Monday, June 13, 2005

Special Election is On

Governor Schwarzenutbag announced a few minutes ago that, as widely expected, he is calling a special election for November 8, 2005, to accelerate by 7 months the vote on three of his pet initiatives. He is proposing school reform, election reform, and budget reform. In addition, outside groups have put two additional initiatives forward for the November ballot. One would require parental notification when a minor seeks an abortion; the other would restrict political activity by unions.

As reported in today's San Francisco Chronicle (sfgate.com), the governator's special election plans are opposed by some pretty heavy hitters, consumer activist Harvey Rosenfield of the Foundation for Taxpayer and Consumer Rights, and Republican former Secretary of State (and 2004 U.S. Senate candidate) Bill Jones. Rosenfield called the special election "an abuse of executive power," adding, "Never before, to our knowledge, has a sitting governor invoked his constitutional authority to call a special election when the only purpose of the election is the enactment of his own ballot measures. ... [Governor Schwarzenegger] has done more to undermine and corrupt the initiative process than anyone in state history."

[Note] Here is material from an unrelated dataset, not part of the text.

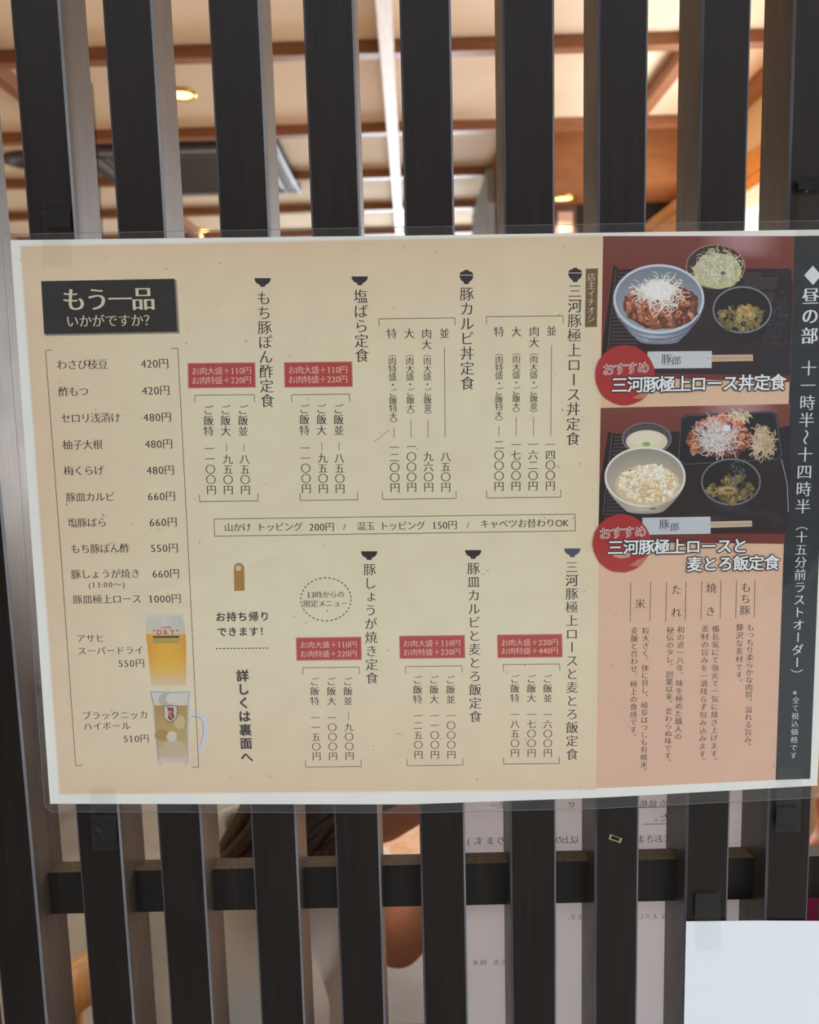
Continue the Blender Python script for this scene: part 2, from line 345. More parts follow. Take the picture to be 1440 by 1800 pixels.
GL = {}
def one():                                      # the numeral one with a flag and a foot, as in the printed serif face
    q = [[(.24, 0), (.32, 0), (.32, .68), (.24, .68)], [(.24, .68), (.32, .68), (.24, .60), (.12, .56), (.12, .585)], [(.13, 0), (.43, 0), (.43, .035), (.13, .035)]]
    v, f = [], []
    for p in q: f.append(tuple(range(len(v), len(v)+len(p)))); v += p
    return v, f
def glyph(ch, off, vertical=False):
    k = (ch, off)
    if k in GL: return GL[k]
    if ch == '1': GL[k] = (*one(), .56, True); return GL[k]
    best = None; A0 = P0 = None; box = None; thin = False
    for o_ in ([0] if off == 0 else [0, off, off*.8, off*.6, off*.4]):
        c = bpy.data.curves.new('g', 'FONT'); c.body = ch; c.resolution_u = 3; c.offset = o_
        ob = bpy.data.objects.new('g', c); C.objects.link(ob); dg = bpy.context.evaluated_depsgraph_get()
        m = ob.evaluated_get(dg).to_mesh(); v = [(q.co.x, q.co.y) for q in m.vertices]; fs = [tuple(p.vertices) for p in m.polygons]
        A = sum(p.area for p in m.polygons); cnt = {}
        for p in m.polygons:
            for e in p.edge_keys: cnt[e] = cnt.get(e, 0)+1
        per = sum(math.dist(v[e[0]], v[e[1]]) for e, n_ in cnt.items() if n_ == 1)
        bpy.data.objects.remove(ob); bpy.data.curves.remove(c)
        if not v: best = (v, fs); break
        bb = (min(p[0] for p in v), max(p[0] for p in v), min(p[1] for p in v), max(p[1] for p in v))
        if o_ == 0: A0, P0, box = A, per, bb; best = (v, fs); continue
        if abs(A-(A0-abs(o_)*P0)) < .035*A0 and bb[0] > box[0]-.004 and bb[1] < box[1]+.004 and bb[2] > box[2]-.004 and bb[3] < box[3]+.004: best = (v, fs); thin = True; break
    v, fs = best; adv = 1.0
    if v and ord(ch) < 256:
        xs = [p[0] for p in v]; w = max(xs)-min(xs)
        adv = .56 if ch.isdigit() else w+.1
        v = [(p[0]-min(xs)+(adv-w)/2, p[1]) for p in v]
    elif not v: adv = .5 if ord(ch) < 256 else 1.0
    GL[k] = (v, fs, adv, thin or off == 0)
    return GL[k]
INK = (52, 44, 40)
ROT = set('ー〜～（）―…'); PUNCT = set('、。'); SMALL = set('ょっゃゅュッャ')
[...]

Bill Jones, a supporter of Governor Schwarzenegger, decried the pay-to-play nature of the California initiative process, as well as the rigidity of a flat up-or-down vote on the proposals. "The process is too complex for yes or no votes."

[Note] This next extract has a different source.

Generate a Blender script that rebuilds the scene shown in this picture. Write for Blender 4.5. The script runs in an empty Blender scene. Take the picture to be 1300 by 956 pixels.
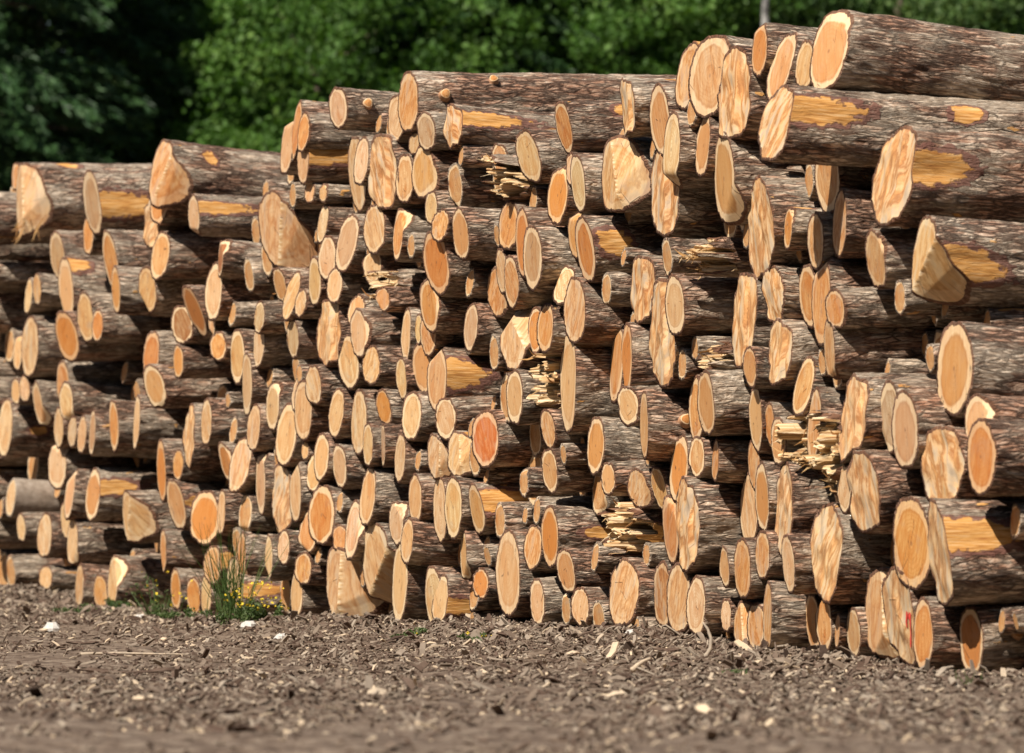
import bpy, math, random
import numpy as np

# ------------------------------------------------------------------ camera, sky, sun, exposure
FPX, CZ, HOR = 7200.0, 1.05, 610.0          # focal length in photo pixels, eye height, horizon row
W0, H0 = 1300.0, 956.0
C = bpy.context.scene.collection
scn = bpy.context.scene
cam_d = bpy.data.cameras.new('camera'); cam = bpy.data.objects.new('camera', cam_d); C.objects.link(cam)
cam.location = (0, 0, CZ); cam.rotation_euler = (math.radians(90), 0, 0)
cam_d.sensor_fit = 'HORIZONTAL'; cam_d.sensor_width = 36.0; cam_d.lens = FPX / W0 * 36.0
cam_d.shift_y = (HOR - H0 / 2) / W0
cam_d.clip_start = 0.5; cam_d.clip_end = 3000
cam_d.dof.use_dof = True; cam_d.dof.focus_distance = 35.5; cam_d.dof.aperture_fstop = 2.9
scn.camera = cam
scn.cycles.diffuse_bounces = 1
scn.render.resolution_x, scn.render.resolution_y = 1024, 753

SUN = np.array([-0.40, -0.52, 0.755]); SUN /= np.linalg.norm(SUN)    # direction towards the sun
el = math.asin(SUN[2]); az = math.atan2(SUN[0], SUN[1])
w = bpy.data.worlds.new('World'); scn.world = w; w.use_nodes = True
nt = w.node_tree; nt.nodes.clear()
sky = nt.nodes.new('ShaderNodeTexSky'); sky.sky_type = 'NISHITA'; sky.sun_disc = False
sky.sun_elevation = el; sky.sun_rotation = az
bg = nt.nodes.new('ShaderNodeBackground'); bg.inputs[1].default_value = 0.05
wo = nt.nodes.new('ShaderNodeOutputWorld')
nt.links.new(sky.outputs[0], bg.inputs[0]); nt.links.new(bg.outputs[0], wo.inputs[0])
sl = bpy.data.lights.new('sun', 'SUN'); so = bpy.data.objects.new('sun', sl); C.objects.link(so)
sl.energy = 5.0; sl.angle = math.radians(0.53); sl.color = (1.0, 0.93, 0.83)
so.rotation_euler = (math.pi / 2 - el, 0, math.atan2(SUN[0], -SUN[1]) )
so.location = tuple(SUN * 60)
from mathutils import Vector
so.rotation_euler = Vector(SUN).to_track_quat('Z', 'Y').to_euler()
scn.view_settings.view_transform = 'Standard'; scn.view_settings.look = 'None'
scn.view_settings.exposure = 0.42; scn.view_settings.gamma = 1.0
scn.view_settings.use_curve_mapping = False

# ------------------------------------------------------------------ pile frame
O = np.array([2.37, 31.0]); E2 = np.array([-0.365, 0.931]); U2 = np.array([0.931, 0.365])
E3 = np.array([E2[0], E2[1], 0.0]); U3 = np.array([U2[0], U2[1], 0.0]); Z3 = np.array([0, 0, 1.0])
rng = np.random.default_rng(7)

def tag(o, label=None, cat=None, group=None, kind=None):
    if label: o['label'] = label
    if cat: o['category'] = cat
    if group: o['group'] = group
    if kind: o['kind'] = kind
    return o

# ------------------------------------------------------------------ mesh and noise helpers
def make_mesh(name, verts, quads, tris=None, mat=None, uv=None, attr=None, smooth=True):
    me = bpy.data.meshes.new(name)
    verts = np.asarray(verts, np.float32); quads = np.asarray(quads, np.int32).reshape(-1, 4)
    tris = np.zeros((0, 3), np.int32) if tris is None else np.asarray(tris, np.int32).reshape(-1, 3)
    me.vertices.add(len(verts)); me.vertices.foreach_set('co', verts.ravel())
    nl = quads.size + tris.size; me.loops.add(nl)
    li = np.concatenate([quads.ravel(), tris.ravel()]); me.loops.foreach_set('vertex_index', li)
    me.polygons.add(len(quads) + len(tris))
    st = np.concatenate([np.arange(len(quads)) * 4, quads.size + np.arange(len(tris)) * 3])
    me.polygons.foreach_set('loop_start', st.astype(np.int32))
    me.polygons.foreach_set('use_smooth', np.full(len(quads) + len(tris), smooth))
    if uv is not None:                      # uv given per vertex
        l = me.uv_layers.new(name='UVMap'); l.data.foreach_set('uv', np.asarray(uv, np.float32)[li].ravel())
    if attr is not None:
        for k, v in attr.items():
            a = me.attributes.new(k, 'FLOAT', 'POINT'); a.data.foreach_set('value', np.asarray(v, np.float32))
    me.update(); me.validate()
    if mat: me.materials.append(mat)
    return me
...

I'm not exactly a fan of Harvey Rosenfield; in fact, I think he's fairly high up the list of people who have abused the initiative process. However, I agree with his call to require a majority vote of the Legislature to hold a special election, and most especially to prohibit the governor from controlling, co√∂rdinating, or raising money for campaigns directly related to ballot initiatives. (A major reason for Schwarzenegger's sense of urgency is that campaign finance rules are considerably tighter in an election in which he is also running for office. Since he will probably be running for the Republican gubernatorial nomination on 6/6/6, he would be much less able to raise millions of dollars in out-of-state contributions to fund his single-minded vision for Kah-lee-for-nee-yuh. Former Governor Gray Davis, a record-setter in sleazy campaign fund-raising, has been utterly eclipsed by the king of special interest palm-greasing, Arnold Schwarzenegger. If Davis could have raised the kind of money that Ahnold does, he probably would've survived the recall election — hell, he could've paid the Enron-inflated electricity bills out of his personal slush fund.)

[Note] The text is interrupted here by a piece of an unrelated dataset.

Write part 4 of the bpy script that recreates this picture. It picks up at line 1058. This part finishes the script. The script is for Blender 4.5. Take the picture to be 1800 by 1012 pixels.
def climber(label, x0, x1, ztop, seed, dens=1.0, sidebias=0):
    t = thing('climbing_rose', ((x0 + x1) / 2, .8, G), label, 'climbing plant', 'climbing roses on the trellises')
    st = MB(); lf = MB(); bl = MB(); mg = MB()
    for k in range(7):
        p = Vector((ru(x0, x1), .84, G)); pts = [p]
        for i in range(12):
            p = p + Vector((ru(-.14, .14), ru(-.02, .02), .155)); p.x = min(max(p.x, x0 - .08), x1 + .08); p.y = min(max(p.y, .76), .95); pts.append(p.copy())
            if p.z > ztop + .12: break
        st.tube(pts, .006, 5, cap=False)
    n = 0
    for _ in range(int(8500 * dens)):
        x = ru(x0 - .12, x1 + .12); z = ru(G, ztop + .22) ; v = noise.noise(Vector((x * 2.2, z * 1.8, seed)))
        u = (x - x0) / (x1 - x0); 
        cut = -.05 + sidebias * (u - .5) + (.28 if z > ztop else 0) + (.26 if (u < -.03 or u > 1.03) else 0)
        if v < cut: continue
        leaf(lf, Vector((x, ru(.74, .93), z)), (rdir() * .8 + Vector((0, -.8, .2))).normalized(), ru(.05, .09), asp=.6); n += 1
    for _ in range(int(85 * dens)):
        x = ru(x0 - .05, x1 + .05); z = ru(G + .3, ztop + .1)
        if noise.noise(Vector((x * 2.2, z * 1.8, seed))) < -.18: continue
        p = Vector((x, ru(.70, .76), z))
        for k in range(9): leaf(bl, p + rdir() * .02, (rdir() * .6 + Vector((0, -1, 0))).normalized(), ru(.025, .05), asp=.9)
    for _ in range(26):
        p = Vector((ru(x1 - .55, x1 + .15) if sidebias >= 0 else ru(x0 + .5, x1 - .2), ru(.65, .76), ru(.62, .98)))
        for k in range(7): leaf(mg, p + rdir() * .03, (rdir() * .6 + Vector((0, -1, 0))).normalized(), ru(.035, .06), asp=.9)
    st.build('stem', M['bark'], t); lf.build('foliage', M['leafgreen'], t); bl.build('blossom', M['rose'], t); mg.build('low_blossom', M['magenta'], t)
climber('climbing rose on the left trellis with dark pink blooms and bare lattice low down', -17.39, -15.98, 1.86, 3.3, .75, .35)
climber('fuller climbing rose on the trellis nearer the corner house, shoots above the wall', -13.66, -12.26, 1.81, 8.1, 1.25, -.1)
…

Bill Jones also raises some important points. One of Arnold's propositions this time would restructure the entire process of drawing boundaries for state legislators and other offices. Arnold has a strong point, one that resonates with voters because he's absolutely right that the current system of allowing the Legislature to draw its own boundaries is badly broken and serves the people quite poorly. However, there are a number of huge flaws in his reform plan. First of all, he wants to redraw the boundaries in time for the 6/6/6 primary elections, so that the new lines would take full effect in the November 2006 general election. California will have to redraw its electoral boundaries after the 2010 census anyway; what's the big rush? In particular, state senators are elected to four-year terms on a rotating basis, half in each biennial election. Redistricting would require the entire senate to stand for re-election in 2006. That just kicks more lobbyist money into the campaign war chests, and clogs the airwaves with more distorted negative political ads. Beyond that, Arnold proposes to have a commission of three retired judges redraw the lines. I agree that the process should be taken out of the Legislature, but I have serious problems with the replacement plan, especially since the pool of retired state judges tilts much more to the conservative Republican side than the state as a whole. I also feel very strongly that the specifics of the process need careful review and extensive public hearings, not a simple yes or no vote by an electorate that is unlikely to read more than the first paragraph of the ballot summary. Let's not replace gerrymandering with Arnold-mandering.

Governor Schwarzenegger is also correct that our state budget process needs a serious overhaul, but again the devil is in the details. We need an open process with extensive public hearings to carefully balance competing interests, not just an up-or-down vote based on ten-second sound bites. Our state's schools also need major attention, but there, too, the details are important. California's public schools were once the gold standard for the entire nation; they are now a step up only if you're coming from Mississippi.

Ahnold is abusing the process for selfish political motives, to build momentum for his re-election bid in 2006. However, the cigar smoke is clearing away, leaving the voters to see not the powerful action hero they thought they voted for, but a power-hungry puppet of the special interests. All three of his current ballot measures hold an anemic lead in opinion polls; however, the pattern with initiatives is that they tend to start near their peak of support, with the yes votes melting away as people hear more of the details. Reforming things sounds good; the particular plans usually don't fare quite as well. That raises the significant possibility that one, two, or even all three of Ahnold's pet projects could go down in flames, maybe even killing his political future. We should be so lucky.

The California Legislature has sorely lacked leadership on these important issues. The widespread practice of "taking a walk" on controversial votes — being absent, effectively voting no, but yet not being on record with either a yes or no vote — rightly diminishes the legislators in the public's esteem. Unfortunately, we clearly cannot look to the governor's office for leadership, either.